Als die Landesbeauftragten zum ersten Mal über dieses Verfahren informiert wurden, waren die wesentlichen technischen Modalitäten schon festgelegt. Alle Forderungen nach grundlegenden Verfahrensänderungen zur Wahrung der informationellen Selbstbestimmung wurden von den für die Projektdurchführung Verantwortlichen bisher zurückgewiesen. Unsere zentrale Forderung besteht darin, dass die Einkommensdaten der Beschäftigten mit deren öffentlichem Schlüssel direkt bei den Arbeitgebern verschlüsselt und so an die ZSS zur Speicherung versandt werden. Auf diese Weise könnten die Daten ausschließlich mit dem privaten Schlüssel der Betroffenen entschlüsselt und genutzt werden, wenn diese ihn den jeweiligen Sozialbehörden für den Abruf der Daten zur Verfügung stellen. Durch diese Ende-zu-Ende-Verschlüsselung hätten ausschließlich die Betroffenen selbst die Verfügungsbefugnis über ihre eigenen Daten.

Nach dem bisherigen Konzept soll die Verfügungsgewalt über diesen sensiblen Datenpool bei der ZSS liegen. Damit stehen die zentral elektronisch gespeicherten Daten grundsätzlich auch für sonstige Zwecke zur Verfügung. Zwar hat offiziell bisher niemand bestätigt, dass Nutzungen zu anderen Zwecken geplant sind, doch wurde von den dafür zuständigen Stellen bereits öffentlich darüber nachgedacht, die zwangsweise bei den Arbeitgebern erhobenen Daten z. B. zur Bekämpfung der Schwarzarbeit zu verwenden. Selbstverständlich wäre der Datenpool auch von größtem Interesse für die Finanzbehörden, die Polizei, die Staatsanwaltschaften und viele andere "Bedarfsträger". Es genügt eine kleine Gesetzesänderung, um deren Zugriff zu ermöglichen. Das Resultat wäre der "gläserne Arbeitnehmer".  Die Arbeits- und Kostenentlastung der Unternehmen mag ein wichtiges Ziel sein. Es auf einem datenschutzfreundlichen Weg zu erreichen sollte eine Selbstverständlichkeit sein. Stattdessen ist geplant, nicht nur die Arbeitsentgelte zu speichern, sondern auch Entgeltersatzzahlungen wie z. B. Kranken- oder Arbeitslosengeld.

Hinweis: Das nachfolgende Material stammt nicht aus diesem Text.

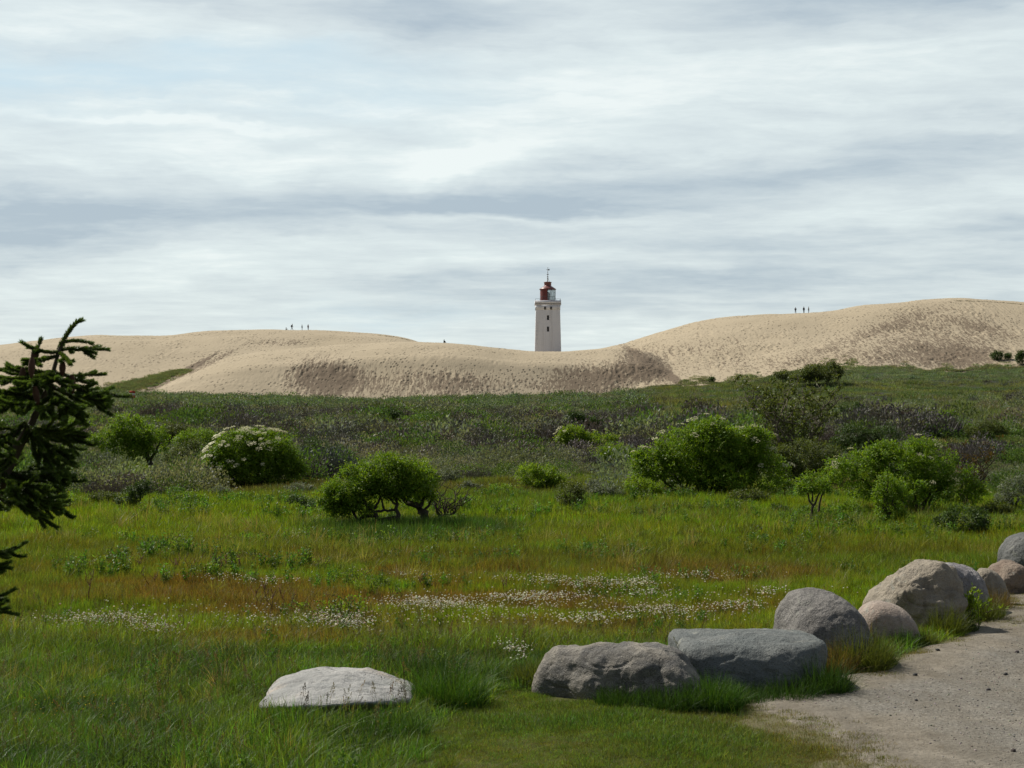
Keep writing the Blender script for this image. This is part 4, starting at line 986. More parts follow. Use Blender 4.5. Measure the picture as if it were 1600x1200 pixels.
def leafy(nv, k0, n, L, Wd, flat): return [src('s', *(lambda t: (t[0], t[1], M['leaf_tint'], t[2]))(shrubclump(n, L, Wd, k0 + i, flat))) for i in range(nv)]
def twiggy(nv, k0, n, wd): return [src('s', *(lambda t: (t[0], t[1], M['twig_tint'], t[2]))(twigclump(n, k0 + i, wd))) for i in range(nv)]
CLEAR = [(905, 706, 48), (950, 706, 26), (762, 700, 28), (400, 764, 88), (225, 735, 62), (910, 676, 38), (850, 768, 50), (1365, 730, 60), (1240, 705, 80)]
def heath(nm, N, D0, D1, r0, r1, nl, L, tw, gb, gs, lab):
    x, y = fan(N, D0, D1, -260, 1860); px = PXof(x, y); row = rowof(x, y, G(x, y))
    if D0 < 60: # ragged lower edge of the scrub
        edge = np.interp(px, [-200, 100, 300, 480, 560, 700, 800, 930, 1200, 1300, 1400, 1560, 1800], [772, 768, 772, 752, 742, 752, 758, 762, 742, 712, 706, 770, 770])
        ef = fbm(x / 3.2, y / 5, 0, 3, 101); keep = (row < edge + 17 * ef) | ((row < edge + 26 + 20 * ef) & (rng.uniform(0, 1, len(x)) < .05)); x, y = x[keep], y[keep]
    px = PXof(x, y); row = rowof(x, y, G(x, y)); clr = np.zeros(len(x), bool)
    for (cx, cb, cw) in CLEAR: clr |= (np.abs(px - cx) < cw) & (row > cb - 3) & (row < cb + 17)
    x, y = x[~clr], y[~clr]
    col, kind, z, px, row = heath_mix(x, y)
    sc = rng.uniform(r0, r1, len(x)) * (1 + .55 * vn(x / 5, y / 6, 0, 105)) * (1 - .35 * sstep(660, 600, row) * (px > 1000))
    gapn = fbm(x / 9, y / 8, 0, 2, 108); P = np.stack([x, y, z - .05], 1)
    for kk, ss, suffix, cat in ((0, leafy(6, D0 * 3, nl, L, L * .5, .72), 'buckthorn_scrub', 'scrub'), (1, twiggy(4, D0 * 5, int(nl * .6), tw), 'twiggy_heath', 'heath'), (2, tufts(5, D0 * 7, n=gb[0], rad=1.0, h=gb[1], wd=gb[2], lean=.6, segs=2, hvar=.4, droop=.2), 'marram_grass', 'grass')):
        s_ = (kind == kk) & ((gapn > -.75) | (kk == 2)) & (sc > 0)
        nn = int(s_.sum()); sq = (rng.uniform(.75, 1.3, nn) if D0 < 100 else rng.uniform(.65, 1.15, nn)) if kk < 2 else rng.uniform(.7, 1.2, nn)
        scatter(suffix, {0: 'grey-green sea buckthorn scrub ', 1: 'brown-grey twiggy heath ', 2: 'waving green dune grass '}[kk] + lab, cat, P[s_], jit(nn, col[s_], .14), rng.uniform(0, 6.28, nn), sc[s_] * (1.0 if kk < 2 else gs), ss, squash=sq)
heath('a', 3400, 48, 96, .5, 1.3, 1300, .075, .03, (150, .38, .035), .8, 'nearest behind the bright meadow')
heath('b', 7800, 95, 182, .75, 1.9, 560, .11, .045, (110, .42, .055), 1.0, 'in the middle of the valley')
heath('c', 24000, 180, 352, .9, 1.9, 170, .14, .06, (80, .45, .08), 1.0, 'along the foot of the dunes')
# grass tongue climbing between two dunes and thin grass on the dunes
def on_dune(px, row, D0=345, D1=470):
    Ds = np.linspace(D0, D1, 260); out = []
    for p, r_ in zip(px, row):
        xs = onpx(p, Ds); zz = dune_base(xs, Ds); rr = rowof(xs, Ds, zz); h_ = np.where(rr <= r_)[0]
        if len(h_): out.append((xs[h_[0]], Ds[h_[0]], zz[h_[0]]))
    return np.array(out)
t = rng.uniform(0, 1, 1500) ** .8; px = 168 + 120 * t + rng.normal(0, 6 + 10 * (1 - t)); row = 613 - 34 * t ** 1.1 + rng.normal(0, 3.2 * (1.15 - t))
px2 = rng.uniform(985, 1640, 900); row2 = np.interp(px2, FOOT[0], FOOT[1]) - 2 - np.abs(rng.normal(0, 5, 900)) * np.clip(vn(px2 / 25, 0 * px2, 0, 131) + .6, 0, 1.5)
px3 = rng.uniform(-50, 980, 260); row3 = np.interp(px3, FOOT[0], FOOT[1]) - np.abs(rng.normal(0, 2.5, 260))
Pd = on_dune(np.concatenate([px, px2, px3]), np.concatenate([row, row2, row3])); n = len(Pd)
scatter('dune_grass', 'grey-green grass creeping up the lower slopes of the dunes', 'grass', Pd, jit(n, (.175, .20, .125), .2), rng.uniform(0, 6.28, n), rng.uniform(.6, 1.2, n), tufts(4, 900, n=60, rad=.9, h=.5, wd=.07, lean=.5, segs=2))
px = np.concatenate([rng.uniform(1495, 1640, 260), rng.uniform(590, 640, 60), rng.uniform(150, 300, 60), rng.uniform(1270, 1330, 12)]); row = np.concatenate([np.interp(px[:260], *LAY[2][0]) + 1, np.interp(px[260:320], *LAY[0][0]) + 1.5, np.interp(px[320:380], *LAY[0][0]) + 1.5, np.interp(px[380:], *LAY[2][0]) + 1.5])
Pd = on_dune(px, row, 395, 475); n = len(Pd)
scatter('crest_grass', 'thin dark fringe of grass along the dune crests', 'grass', Pd, jit(n, (.10, .09, .055), .2), rng.uniform(0, 6.28, n), rng.uniform(.15, .4, n), tufts(3, 930, n=26, rad=.9, h=.6, wd=.05, lean=.4, segs=2))

# ---------------------------------------------------------------- single shrubs and small trees
M['elder'] = leaf_mat('elder leaves', (.155, .245, .018), trans=.45, var=.42, hue=.022)
M['elder_y'] = leaf_mat('yellow green leaves', (.185, .275, .020), trans=.45, var=.4, hue=.02)
M['darkleaf'] = leaf_mat('dark leaves', (.060, .100, .022), trans=.3, var=.4)
M['olive'] = leaf_mat('olive leaves', (.100, .125, .030), trans=.35, var=.4)
M['greyleaf'] = leaf_mat('grey green leaves', (.165, .19, .13), trans=.3, var=.35)
M['bronze'] = leaf_mat('bronze young leaves', (.10, .065, .022), trans=.3, var=.4)
M['cream'] = leaf_mat('cream blossom', (.52, .50, .30), trans=.3, var=.15, hue=.01)
def crown(lobes, L, dens, r_, droop=.25, flat=1.0, inner=.35):
    """leaves in lumpy lobes; lobes = (x,y,z,rx,ry,rz) local metres"""
    VV, FF, LV, TOP = [], [], [], []; nb = 0
    L = L * .80; dens = dens * 1.35; sub_ = []
    for (cx, cy, cz, rx, ry, rz) in lobes:
        sub_.append((cx, cy, cz, rx * .84, ry * .84, rz * .84))
        for j in range(9):
            d = rdir(1, r_)[0]; d[2] = abs(d[2]) * 1.1 - .25; q = r_.uniform(.22, .40)
            sub_.append((cx + d[0] * rx * .80, cy + d[1] * ry * .80, cz + d[2] * rz * .80, rx * q, ry * q, rz * q))
    for (cx, cy, cz, rx, ry, rz) in sub_:
        area = 4 * math.pi * ((rx * ry) ** 1.6 / 3 + (rx * rz) ** 1.6 / 3 + (ry * rz) ** 1.6 / 3) ** (1 / 1.6)
        nt = max(6, int(area * dens)); d = rdir(nt, r_)
        lump = 1 + .20 * fbm(d[:, 0] * 2.4 + cx * 3, d[:, 1] * 2.4 + cy, d[:, 2] * 2.4, 3, 7)
        rad = np.where(r_.uniform(0, 1, nt) < inner, r_.uniform(.35, .85, nt), r_.uniform(.84, 1.04, nt)) * lump
        C = np.array([cx, cy, cz]) + d * rad[:, None] * np.array([rx, ry, rz])
        ts = r_.uniform(.7, 1.35, nt); m_ = 13
        ci = np.repeat(np.arange(nt), m_); dd = d[ci]
        off = rdir(nt * m_, r_); off = off + dd * .5
        P = C[ci] + off * (L * 1.25 * ts[ci])[:, None] * r_.uniform(.2, 1, (nt * m_, 1))
        Dv = dd * .7 + rdir(nt * m_, r_) * .8 + np.array([0, 0, -droop + .25])
        Nv = dd * .6 + np.array([0, 0, .8]) + rdir(nt * m_, r_) * .5
        V, Fc = leaf_quads(P, Dv, Nv, L * ts[ci] * r_.uniform(.6, 1.2, nt * m_), L * .42 * ts[ci])
        VV.append(V); FF.append(Fc + nb); nb += len(V); LV.append(np.repeat(np.clip(.5 + .22 * r_.normal(size=nt), 0, 1)[ci] * .6 + .4 * r_.uniform(0, 1, nt * m_), 4))
        s_ = d[:, 2] > .1; TOP.append(np.concatenate([C[s_], d[s_]], 1))
    return np.concatenate(VV), np.concatenate(FF), np.concatenate(LV), np.concatenate(TOP)
def limb(p0, p1, n=7, wob=.06, r_=random):
    p0, p1 = np.array(p0, float), np.array(p1, float); Ln = np.linalg.norm(p1 - p0); o = []
    for i in range(n + 1):
        t = i / n; o.append(p0 * (1 - t) + p1 * t + (np.array([r_.gauss(0, 1), r_.gauss(0, 1), r_.gauss(0, .7)]) * wob * Ln * math.sin(math.pi * t) if 0 < i < n else 0) + np.array([0, 0, .10 * Ln * math.sin(math.pi * t)]))
    return o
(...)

Bisher wurden vom Bundeswirtschaftsministerium trotz entsprechender Aufforderung durch die Datenschutzbeauftragten keine Zahlen vorgelegt, in welchem Umfang die Daten zur Ausstellung von Bescheinigungen wirklich benötigt werden. Es hat z. B. keinen Sinn, kindergeldrelevante Daten von kinderlosen Arbeitnehmern zu sammeln. Tatsächlich dürften weit über 90 % der monatlich neu angehäuften Daten nie genutzt werden. Für die Entwicklung der gewaltigen Infrastruktur der Einkommensüberwachung wurden schon große öffentliche Ausgaben getätigt, ohne dass die Vereinbarkeit mit der Verfassung von neutraler Stelle geprüft worden wäre. Tatsächlich handelt es sich bei dem JobCard-Verfahren um eine verfassungswidrige Vorratsdatenspeicherung mit einem gewaltigen Missbrauchsrisiko. Eine gesetzliche Grundlage für das Verfahren gibt es bisher nicht. Auch eine öffentliche parlamentarische Debatte hierüber wurde bislang nicht geführt.

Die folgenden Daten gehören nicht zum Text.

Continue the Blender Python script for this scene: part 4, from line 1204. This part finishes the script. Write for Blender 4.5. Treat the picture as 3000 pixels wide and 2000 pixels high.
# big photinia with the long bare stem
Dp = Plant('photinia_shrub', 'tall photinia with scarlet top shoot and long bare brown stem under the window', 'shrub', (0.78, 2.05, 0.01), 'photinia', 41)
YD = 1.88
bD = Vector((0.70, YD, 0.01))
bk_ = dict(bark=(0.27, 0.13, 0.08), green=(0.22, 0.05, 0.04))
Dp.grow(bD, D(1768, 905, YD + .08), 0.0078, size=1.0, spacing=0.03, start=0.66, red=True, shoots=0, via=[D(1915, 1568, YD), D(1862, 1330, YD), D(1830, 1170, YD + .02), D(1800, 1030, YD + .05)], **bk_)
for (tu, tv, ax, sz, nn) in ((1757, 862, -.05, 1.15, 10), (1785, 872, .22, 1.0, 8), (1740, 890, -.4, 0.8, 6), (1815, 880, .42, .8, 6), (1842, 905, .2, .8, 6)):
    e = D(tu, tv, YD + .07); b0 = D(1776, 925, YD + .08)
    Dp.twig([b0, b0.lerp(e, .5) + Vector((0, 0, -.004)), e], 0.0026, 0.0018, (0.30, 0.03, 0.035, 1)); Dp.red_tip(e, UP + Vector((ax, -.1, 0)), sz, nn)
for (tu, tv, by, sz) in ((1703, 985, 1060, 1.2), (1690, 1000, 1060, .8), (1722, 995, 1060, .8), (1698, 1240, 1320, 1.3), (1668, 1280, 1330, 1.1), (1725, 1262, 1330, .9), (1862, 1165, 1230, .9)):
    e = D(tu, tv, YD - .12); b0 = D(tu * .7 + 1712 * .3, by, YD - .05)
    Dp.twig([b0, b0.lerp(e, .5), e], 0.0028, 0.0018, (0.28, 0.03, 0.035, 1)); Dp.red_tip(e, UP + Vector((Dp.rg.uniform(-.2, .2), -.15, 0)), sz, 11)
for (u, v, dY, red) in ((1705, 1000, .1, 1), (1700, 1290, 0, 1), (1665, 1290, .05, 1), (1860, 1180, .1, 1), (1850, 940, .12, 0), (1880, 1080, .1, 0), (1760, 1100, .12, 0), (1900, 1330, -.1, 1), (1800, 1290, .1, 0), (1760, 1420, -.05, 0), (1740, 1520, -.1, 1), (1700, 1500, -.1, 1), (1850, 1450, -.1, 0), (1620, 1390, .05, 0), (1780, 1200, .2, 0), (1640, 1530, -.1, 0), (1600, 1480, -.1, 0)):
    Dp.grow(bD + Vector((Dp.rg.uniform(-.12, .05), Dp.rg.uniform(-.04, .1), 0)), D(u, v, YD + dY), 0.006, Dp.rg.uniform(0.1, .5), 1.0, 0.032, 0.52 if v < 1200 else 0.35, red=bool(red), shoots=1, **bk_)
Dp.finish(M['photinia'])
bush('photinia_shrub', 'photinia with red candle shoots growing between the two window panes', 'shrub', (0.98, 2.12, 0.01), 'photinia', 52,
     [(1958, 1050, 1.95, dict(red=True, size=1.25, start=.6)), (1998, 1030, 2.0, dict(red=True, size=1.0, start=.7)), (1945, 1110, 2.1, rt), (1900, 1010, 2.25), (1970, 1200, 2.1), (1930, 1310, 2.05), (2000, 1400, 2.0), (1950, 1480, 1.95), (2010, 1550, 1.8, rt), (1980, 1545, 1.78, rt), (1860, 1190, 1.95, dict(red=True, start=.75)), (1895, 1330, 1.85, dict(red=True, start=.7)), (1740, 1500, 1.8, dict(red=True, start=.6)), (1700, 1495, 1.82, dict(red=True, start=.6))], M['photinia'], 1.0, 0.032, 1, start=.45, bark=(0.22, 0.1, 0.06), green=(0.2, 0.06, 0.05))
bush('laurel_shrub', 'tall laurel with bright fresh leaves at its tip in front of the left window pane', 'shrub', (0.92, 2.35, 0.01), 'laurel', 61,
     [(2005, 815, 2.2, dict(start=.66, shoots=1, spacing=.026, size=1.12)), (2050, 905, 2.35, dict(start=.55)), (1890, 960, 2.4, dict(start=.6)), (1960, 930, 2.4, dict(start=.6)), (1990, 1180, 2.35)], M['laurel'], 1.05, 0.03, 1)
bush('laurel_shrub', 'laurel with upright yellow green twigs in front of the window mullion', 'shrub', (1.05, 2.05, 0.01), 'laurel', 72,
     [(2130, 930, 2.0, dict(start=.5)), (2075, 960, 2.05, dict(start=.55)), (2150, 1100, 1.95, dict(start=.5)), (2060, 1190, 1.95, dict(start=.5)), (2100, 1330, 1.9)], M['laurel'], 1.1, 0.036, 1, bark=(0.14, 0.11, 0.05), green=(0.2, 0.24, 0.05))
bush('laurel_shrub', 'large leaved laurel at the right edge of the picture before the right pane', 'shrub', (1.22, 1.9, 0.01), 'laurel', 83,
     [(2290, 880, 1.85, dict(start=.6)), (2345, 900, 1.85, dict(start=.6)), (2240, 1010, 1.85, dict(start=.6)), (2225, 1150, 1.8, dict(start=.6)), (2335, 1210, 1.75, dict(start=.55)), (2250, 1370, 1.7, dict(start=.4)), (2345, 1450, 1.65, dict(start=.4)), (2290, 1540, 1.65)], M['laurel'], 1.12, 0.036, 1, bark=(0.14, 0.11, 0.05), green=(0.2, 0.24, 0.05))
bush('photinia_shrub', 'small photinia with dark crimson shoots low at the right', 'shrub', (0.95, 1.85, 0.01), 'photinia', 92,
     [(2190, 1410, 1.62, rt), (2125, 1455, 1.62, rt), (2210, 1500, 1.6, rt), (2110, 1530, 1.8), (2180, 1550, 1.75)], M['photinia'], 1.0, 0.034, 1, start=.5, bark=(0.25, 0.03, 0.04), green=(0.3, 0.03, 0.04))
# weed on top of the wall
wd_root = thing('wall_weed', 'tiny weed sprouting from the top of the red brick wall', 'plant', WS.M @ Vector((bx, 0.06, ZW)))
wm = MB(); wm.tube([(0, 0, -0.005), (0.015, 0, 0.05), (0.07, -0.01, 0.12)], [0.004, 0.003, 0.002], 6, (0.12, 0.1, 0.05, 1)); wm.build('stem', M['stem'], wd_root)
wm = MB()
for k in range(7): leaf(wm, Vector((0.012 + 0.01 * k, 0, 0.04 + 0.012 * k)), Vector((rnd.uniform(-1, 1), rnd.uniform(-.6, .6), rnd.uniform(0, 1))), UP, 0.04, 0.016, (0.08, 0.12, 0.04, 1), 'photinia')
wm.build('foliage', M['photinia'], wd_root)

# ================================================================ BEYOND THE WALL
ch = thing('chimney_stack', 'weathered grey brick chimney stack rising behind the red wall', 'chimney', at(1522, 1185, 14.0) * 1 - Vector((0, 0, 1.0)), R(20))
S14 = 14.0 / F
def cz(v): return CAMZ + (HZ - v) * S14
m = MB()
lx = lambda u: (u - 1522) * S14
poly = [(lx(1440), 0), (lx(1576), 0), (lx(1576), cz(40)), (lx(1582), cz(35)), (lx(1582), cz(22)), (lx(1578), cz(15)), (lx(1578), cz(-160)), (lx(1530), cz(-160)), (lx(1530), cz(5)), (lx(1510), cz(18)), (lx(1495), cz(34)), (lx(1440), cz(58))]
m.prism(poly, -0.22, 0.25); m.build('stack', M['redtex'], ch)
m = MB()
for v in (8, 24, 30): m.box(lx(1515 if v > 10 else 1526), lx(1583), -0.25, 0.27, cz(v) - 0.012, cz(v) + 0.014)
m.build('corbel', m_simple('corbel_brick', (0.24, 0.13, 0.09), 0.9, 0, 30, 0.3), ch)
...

Es drängt sich der Eindruck auf, als verfolge man mit dem JobCard-Verfahren noch andere Zwecke als die Entlastung der Arbeitgeber beim Ausstellen von Bescheinigungen. Wir wollen nicht unterstellen, dass die damit ermöglichte Einkommenskontrolle das wahre Motiv für die Durchsetzung dieses Verfahrens ist. Sicherlich brächte das Verfahren für die IT-Wirtschaft große Aufträge – finanziert aus Steuermitteln. Wahrscheinlich verspricht man sich durch die flächendeckende Ausgabe von digitalen Signaturkarten den Durchbruch dieser Technologie auf dem Massenmarkt. Aber selbst für diese wirtschaftlichen Nebeneffekte wurden bisher keine aussagekräftigen Untersuchungen vorgelegt.

Was ist zu tun?
Das JobCard-Verfahren sollte ad acta gelegt werden. Alternativ muss eine technisch-organisatorische Lösungrealisiert werden, bei der die Betroffenen die ausschließliche Verfügung über ihre Arbeits- und Einkommensdaten behalten.